There are two different camps, actually. Those who understand CP/CV and those who kind of don't. Joe Friel started that CPXX thing with his Power meter handbook. Currently, people use MMP20, MMP30 to define your mean maximal power at different points. There's only one CP, like the highlander.
And yes, if you go back to the 1960 Monod paper on CP...CP is the workload that can be sustained indefinitely. That's a main assumption. It's not a great assumption, but it's not bad, either. However, you don't throw the baby out with the bathwater.
Here, try reading this. It's by Dr. Clarke and Dr. Skiba...two people who know a thing or two.
Okay, so baby is the modeling that can be done in the time range of about 2 to 30 minutes. CP as 'workload that can be sustained indefinitely' is the bathwater. It can be used for modeling, but should not be touted as valid by itself.
I was wondering why people were not plotting power (or speed) vs time on a log plot, and found a nice site here...
You’re still missing a lot of information. Keep reading. Your opinion on whether CP is valid or not is not relevant.
That veloinic plot can be found in Golden Cheetah. It’s been around for many years. It’s not the most useful plot. But it demonstrates how W’ is not constant.

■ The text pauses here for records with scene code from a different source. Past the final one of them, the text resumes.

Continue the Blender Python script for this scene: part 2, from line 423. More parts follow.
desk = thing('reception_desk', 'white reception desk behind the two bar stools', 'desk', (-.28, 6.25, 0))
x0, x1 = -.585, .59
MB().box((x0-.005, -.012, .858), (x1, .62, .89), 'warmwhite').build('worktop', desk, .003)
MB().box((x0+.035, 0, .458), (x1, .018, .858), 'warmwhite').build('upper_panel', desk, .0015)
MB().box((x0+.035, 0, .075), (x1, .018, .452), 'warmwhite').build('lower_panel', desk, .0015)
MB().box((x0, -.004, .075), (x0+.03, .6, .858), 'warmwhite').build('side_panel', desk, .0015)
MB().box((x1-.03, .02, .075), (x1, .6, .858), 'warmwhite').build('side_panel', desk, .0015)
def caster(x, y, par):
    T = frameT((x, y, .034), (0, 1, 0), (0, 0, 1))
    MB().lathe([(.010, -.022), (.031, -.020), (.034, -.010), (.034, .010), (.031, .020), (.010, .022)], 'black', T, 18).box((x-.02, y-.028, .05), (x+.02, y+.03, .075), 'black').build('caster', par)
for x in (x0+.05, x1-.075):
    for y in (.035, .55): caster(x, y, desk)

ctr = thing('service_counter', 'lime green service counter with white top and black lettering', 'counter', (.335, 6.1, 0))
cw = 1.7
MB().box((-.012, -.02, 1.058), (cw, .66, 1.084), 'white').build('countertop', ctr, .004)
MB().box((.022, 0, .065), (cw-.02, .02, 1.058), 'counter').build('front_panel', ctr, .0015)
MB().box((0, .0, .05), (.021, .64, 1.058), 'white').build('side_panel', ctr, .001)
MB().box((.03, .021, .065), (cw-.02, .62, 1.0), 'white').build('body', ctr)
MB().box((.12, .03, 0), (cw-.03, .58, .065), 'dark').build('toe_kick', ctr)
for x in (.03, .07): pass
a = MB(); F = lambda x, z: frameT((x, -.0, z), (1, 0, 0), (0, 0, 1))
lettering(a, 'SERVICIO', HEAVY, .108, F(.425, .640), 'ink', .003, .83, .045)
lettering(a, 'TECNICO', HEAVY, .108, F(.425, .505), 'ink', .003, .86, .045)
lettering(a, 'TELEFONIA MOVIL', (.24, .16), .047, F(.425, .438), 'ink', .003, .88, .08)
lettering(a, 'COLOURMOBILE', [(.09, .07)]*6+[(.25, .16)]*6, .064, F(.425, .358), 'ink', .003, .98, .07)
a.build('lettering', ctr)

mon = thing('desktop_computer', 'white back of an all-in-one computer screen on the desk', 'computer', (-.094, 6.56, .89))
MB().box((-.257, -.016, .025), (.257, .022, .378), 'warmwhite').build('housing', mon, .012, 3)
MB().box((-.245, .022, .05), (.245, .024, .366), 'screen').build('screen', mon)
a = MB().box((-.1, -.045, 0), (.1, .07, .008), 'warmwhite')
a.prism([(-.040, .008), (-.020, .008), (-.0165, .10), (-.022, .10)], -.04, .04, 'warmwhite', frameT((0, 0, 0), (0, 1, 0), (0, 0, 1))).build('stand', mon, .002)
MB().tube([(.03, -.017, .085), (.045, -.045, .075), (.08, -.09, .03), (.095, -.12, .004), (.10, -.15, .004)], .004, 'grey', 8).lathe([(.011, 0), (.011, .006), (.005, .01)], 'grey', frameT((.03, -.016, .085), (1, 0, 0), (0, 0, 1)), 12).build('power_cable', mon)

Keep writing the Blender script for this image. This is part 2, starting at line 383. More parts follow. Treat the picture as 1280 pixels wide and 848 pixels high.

Attached paper gives a nice overview and further information about CP/CV: 1) MLSS < CP and is not the same, but for Jones the gold standard as boarder between heavy and severe intensity is CP and not MLSS (he provides a good rational) 2) Training at CP is not optimal, as you do not know if you are above or below it (50-50 chance). So training at CP seems to be not optimal. Tinman: My recommendation is to update your calculator. 3) There is also a tolerance for CP evaluation. He mentioned ±3-5%, however he uses 2% as example. I have seen that ± 5 sec/km (about ±2%) seems to be a good gap above and below. 4) He mentioned a 3min all-out test to estimate CP, however there should be no pacing, every second must be all-out. Have fun 😊 5) CP and W’ (2 parameter function) works for endurance ranges around 2-25min 6) CP und W’ are dynamic quantities and decline with time and fatiguing Source:
Bit late to the conversation, but I think the CP / W' concept is definitely worth exploring. And I'm talking about the cycling definition of CP, which has been around for years. What I like about the model is that it's performance derived (rather than lab derived), that is, you can use three recent race results or TTs (varying from 3 - 30 mins) to fit your model. A downside is they need to be all out efforts, which may not be feasible during a big training block, or if someone is returning from an extended break the values might be skewed.

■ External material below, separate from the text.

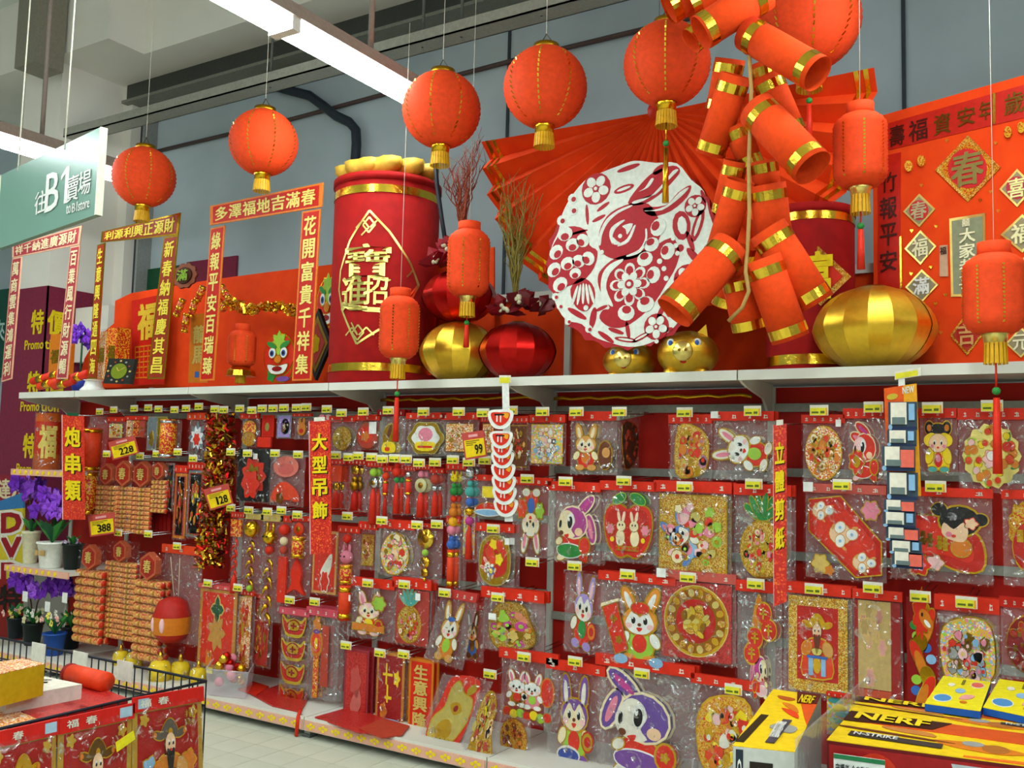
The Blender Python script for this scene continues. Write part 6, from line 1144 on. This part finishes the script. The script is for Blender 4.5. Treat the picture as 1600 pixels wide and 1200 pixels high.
# ------------------------------------------------------------------ clip strip with snack cups, clip strip with small card packs
q = cquad(((782, 592), (797, 592), (804, 815), (786, 815)), 4.40); o = thing('clip_strip', 'white plastic clip strip hanging from the shelf lip', 'clip strip', q.base); mb = MB(); q.plate(mb, Re(-.7, -1, .7, 1), -.002, 0, 'white'); mb.build('strip', o); mb = MB(); q.plate(mb, Re(-1.2, .94, 1.2, 1.05), 0, .003, 'ivory'); mb.build('tag_holder', o); mb = MB(); q.plate(mb, Re(-1.1, .94, 1.0, 1.02), .003, .005, 'E6DC30'); mb.build('price_paper', o)
for i, (cx, cy, s) in enumerate(((782, 655, 19), (783, 687, 17), (784, 703, 16), (785, 718, 17), (786, 738, 18), (787, 757, 18), (788, 774, 18), (790, 793, 18))):
    q = pquad(cx-s, cy-s*.9, cx+s, cy+s*.8, 4.385-.012*(7-i)); o = thing('cup_pack', ['top', 'second', 'third', 'fourth', 'fifth', 'sixth', 'seventh', 'bottom'][i]+' white and red snack cup on the clip strip', 'snack pack', q.base)
    Art().add('white_cup', 'white', Sm((-1, .7), (-.9, -.3), (-.4, -.95), (.4, -.95), (.9, -.3), (1, .7), (0, .9)), 0).add('red_label', 'hred', Sm((-.75, .55), (-.6, -.25), (0, -.7), (.6, -.25), (.75, .55), (0, .6)), 1).add('yellow_flash', 'F0A020', Sm((.2, .5), (.7, .5), (.6, .0), (.3, .2)), 1.6).add('white_rays', 'white', Re(-.3, -.3, -.2, .4), 1.6).add('white_rays', 'white', Re(0, -.35, .1, .4), 1.6).add('dark_print', 'black', Re(-.45, .3, .35, .45), 2).put(q, o, 0, .003)
hs = cquad(((1381, 607), (1432, 599), (1437, 720), (1386, 725)), 4.40); o = thing('hanging_strip', 'orange and yellow hanging strip card below the shelf lip', 'clip strip', hs.base); mb = MB(); hs.plate(mb, Re(-1, -1.9, .2, 1), -.004, 0, 'E85A14'); mb.build('orange_card', o); mb = MB(); hs.plate(mb, Re(.2, -1.9, 1, 1), -.004, 0, 'F0A818'); mb.build('yellow_card', o); mb = MB(); hs.plate(mb, El(-.5, .75, .35, .08), 0, .003, 'C8B030'); mb.build('oval_badge', o); mb = MB(); hs.text(mb, 'NEW', .15, .78, .85, .95, 'ivory', .003, .04); mb.build('lettering', o); mb = MB(); hs.plate(mb, Re(-.1, .98, .3, 1.3), -.006, -.002, 'white'); hs.plate(mb, Re(-.3, 1.18, 1.3, 1.4), -.002, .002, 'ivory'); mb.build('tag_holder', o); mb = MB(); hs.plate(mb, Re(-.25, 1.2, 1.1, 1.34), .002, .004, 'E6DC30'); mb.build('price_paper', o)
for i, (x0, y0, x1, y1, sp) in enumerate(((1388, 628, 1433, 672, 0), (1386, 672, 1432, 697, 0), (1378, 697, 1430, 736, 1), (1386, 738, 1434, 781, 0), (1381, 781, 1430, 801, 1), (1380, 800, 1431, 824, 0), (1384, 824, 1436, 846, 1), (1390, 845, 1440, 866, 0), (1394, 862, 1442, 888, 1))):
    q = pquad(x0, y0, x1, y1, 4.385-.004*(i % 3)); o = thing('hook_pack', ['first', 'second', 'third', 'fourth', 'fifth', 'sixth', 'seventh', 'eighth', 'lowest'][i]+' small dark card pack down the hanging strip', 'card pack', q.base)
    mb = MB(); q.plate(mb, Re(-1, -1, 1, 1), -.003, 0, '3A4A5A'); mb.build('backing_card', o); mb = MB(); q.plate(mb, Re(-.8, -.6, .3 if not sp else .1, .95), 0, .012, 'ivory'); q.plate(mb, Re(-.7, -.6, .2, -.1), .012, .014, '6A7A78'); mb.build('blister', o); mb = MB(); q.plate(mb, Re(.45, -.3, .85, .85) if not sp else Re(.15, -.7, .95, .7), 0, .013, 'sky' if not sp else 'E86A58'); mb.build('side_print', o); mb = MB(); q.plate(mb, Re(-1, -1, 1, -.75), 0, .004, '1E2E50'); q.plate(mb, El(-.85, -.8, .14, .2), .004, .006, 'sky'); mb.build('blue_band', o)
# ================================================================== base shelf, plants, foreground basket and toy boxes
def atx(px, py, X): d = ray(px, py); return EYE+d*(X/d.x)
# ------------------------------------------------------------------ golden bells wrapped in film
for i, (x, y, r) in enumerate(((188, 1038, 12), (209, 1042, 13), (249, 1062, 17), (281, 1060, 15), (309, 1066, 13))):
    p = atz(x, y, Z_BASE); R = r/ppm(p); o = thing('golden_bell', ['leftmost', 'second', 'third and biggest', 'fourth', 'rightmost'][i]+' gold foil bell in twisted clear film on base shelf', 'bell', p)
    MB().lathe([(R, 0), (R*.98, R*1.2), (R*.8, R*1.6), (R*.35, R*1.75)], 'F0CC1C', n=18).build('bell_body', o); MB().lathe([(R*.3, R*1.7), (R*.22, R*2.3), (R*.05, R*2.6)], 'gold', n=10).build('gold_knob', o)
    MB().lathe([(R*1.08, 0), (R*1.08, R*1.2), (R*.7, R*1.9), (R*.3, R*2.5), (R*.45, R*3.1)], 'bag', n=14, rmod=lambda a: 1+.06*math.sin(5*a), cap=False).build('clear_film', o)
# ------------------------------------------------------------------ plastic tub of sweets
tb = [atz(x, y, Z_BASE+.004) for x, y in ((324, 1086), (383, 1092), (393, 1074), (337, 1066))]; c = sum(tb, Vector())/4
o = thing('plastic_tub', 'pink-tinted clear plastic tub on the base shelf', 'tub', c); lo = [p-c for p in tb]; hi = [p*1.12+Vector((0, 0, .17)) for p in lo]; mb = MB()
for a in range(4): b = (a+1) % 4; mb.add([lo[a], lo[b], hi[b], hi[a]], [(0, 1, 2, 3)], 'tub')
mb.add(lo, [(3, 2, 1, 0)], 'tub'); mb.build('tub_wall', o); mb = MB(); mb.tube(hi+[hi[0]], .006, 'tub', 6); mb.build('rim', o); MB().box(-.155, -.095, -.075, -.072, .11, .15, 'E6DC30').build('price_label', o)
r = random.Random(2); cand = []
for i in range(16):
    u, v = r.uniform(.2, .8), r.uniform(.25, .75); p = lo[0].lerp(lo[1], u).lerp(lo[3].lerp(lo[2], u), v)+c+Vector((0, 0, .035+.02+.012*i)); m = ['gold', 'pink', 'foil', 'redfoil'][i % 4]
    s = MB().ball((0, 0, 0), .032, m, n=9, k=6).build('wrapped_sweet', loc=p); tag(s, 'shiny foil-wrapped sweet piled in the plastic tub', 'sweet', 'foil sweets in the plastic tub')
# ------------------------------------------------------------------ red sheets lying on the base shelf
for i, (pts, lb) in enumerate(((((392, 1086), (440, 1070), (482, 1092), (470, 1114), (425, 1104)), 'flat red paper with notched edge under the ingot bags'), (((372, 1078), (395, 1066), (420, 1074), (400, 1088)), 'small red paper flat beside the plastic tub'), (((492, 1122), (548, 1106), (612, 1128), (600, 1148), (560, 1146)), 'red folded sheet flat below the relief cards'), (((560, 1140), (600, 1124), (640, 1136), (628, 1150), (596, 1154)), 'brownish red leaflet flat below the envelope pack'))):
    P = [atz(x, y, Z_BASE+.002+.003*(i % 2)) for x, y in pts]; b = P[0]; n = len(P); mb = MB(); V = [p-b for p in P]
    if sum(V[k].x*V[(k+1) % n].y-V[(k+1) % n].x*V[k].y for k in range(n)) < 0: V = V[::-1]
    mb.add(V+[v+Vector((0, 0, .008)) for v in V], [list(range(n))[::-1], [n+k for k in range(n)]]+[[k, (k+1) % n, (k+1) % n+n, k+n] for k in range(n)], ['crimson', 'hred', 'crimson', 'card'][i]); tag(mb.build('paper_sheet', loc=b), lb, 'paper')
mb = MB(); P = [atz(470, 1118, Z_BASE+.01)]; mb.tube([at(470, 1108, 4.4), at(466, 1120, 4.345), at(463, 1150, 4.34)], .012, 'hred', 6); tag(mb.build('red_tassel'), 'red tassel dangling over the base shelf lip', 'tassel')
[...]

I see the benefit of using it for prescribing reps/rest in training (as long as they're over 1 min / 400 m). Attempting to get W' as close to zero in the final rep, by tracking the depletion in each rep and the restoration during the breaks, could be a great training tool.
As for the calculations, Skiba has one from recreational cyclists that's been around for a long time, and more recently, Bartram published a paper where the calculations are derived from the Australian cycling team. I'd lean towards using the latter because they're from an elite population.
Regarding terminology... you can't go wrong if you say W' describes the work capacity available above CP . Whilst W' does not equal anaerobic work capacity, it's predominantly an anaerobic contribution. From a lay persons perspective, I would keep it simple and say CP is aerobic and W' is anaerobic. But if you speak to a physiologist they'll know this isn't true. Regardless, as an applied sport scientist I don't get bogged down in definitions, leave that to the academics!
So do you feel tinman's cv pace is too fast or too slow?
There are several traps.
1) A calculator which uses only 1 race distance entry (or TT) to calculate CV can't be too accurate. 4 to 5 individualtime trials are better. So it can provide only a ballpark per definition.
2) If you enter 20' for 5k male, you get a CV range from 04:11-04:06. If you run now at 04:08 are you above or below CV? That makes a hudge difference. It seems to be other training paces are derived from that CV range.
3) If you enter a 10k, 1/2 or marathon race time, this is out of the applicable range (2-25min) therefore CV calculation is off. So any calculator can only work up to 25 min race times, whatever distance covered in this time. A ≤5K time trial seems to be the upper boarder.
4) There is no running at CV! You are either below or above CV range per definition. You are either in the heavy or in the severe intensity range, if we say this theory is good. So a description of 6-8 x 1000m @ CV pace is a bad intensity description.
As for the calculations, Skiba has one from recreational cyclists that's been around for a long time, and more recently, Bartram published a paper where the calculations are derived from the Australian cycling team. I'd lean towards using the latter because they're from an elite population.
I read the Bartam now, and it is in line with my analysis that an 3 Min all-out does not provide reliable data.
I played around with the IAAF score table and a good estimation is to take a 1000m time trail and 5000m time trial. So theses are the edges of the hyperbolic function, like also recommended in the last paper i posted.
2) If you enter 20' for 5k male, you get a CV range from 04:11-04:06. If you run now at 04:08 are you above or below CV? That makes a hudge difference. It seems to be other training paces are derived from that CV range.
After training 12 weeks at 4:08 instead 4:11, what will be the huge difference in my running economy, Vo2max, anaerobic threshold, 10k performance or whatever else you want to measure?
As for the calculations, Skiba has one from recreational cyclists that's been around for a long time, and more recently, Bartram published a paper where the calculations are derived from the Australian cycling team. I'd lean towards using the latter because they're from an elite population.
AIS definitely an under-appreciated source of knowledge.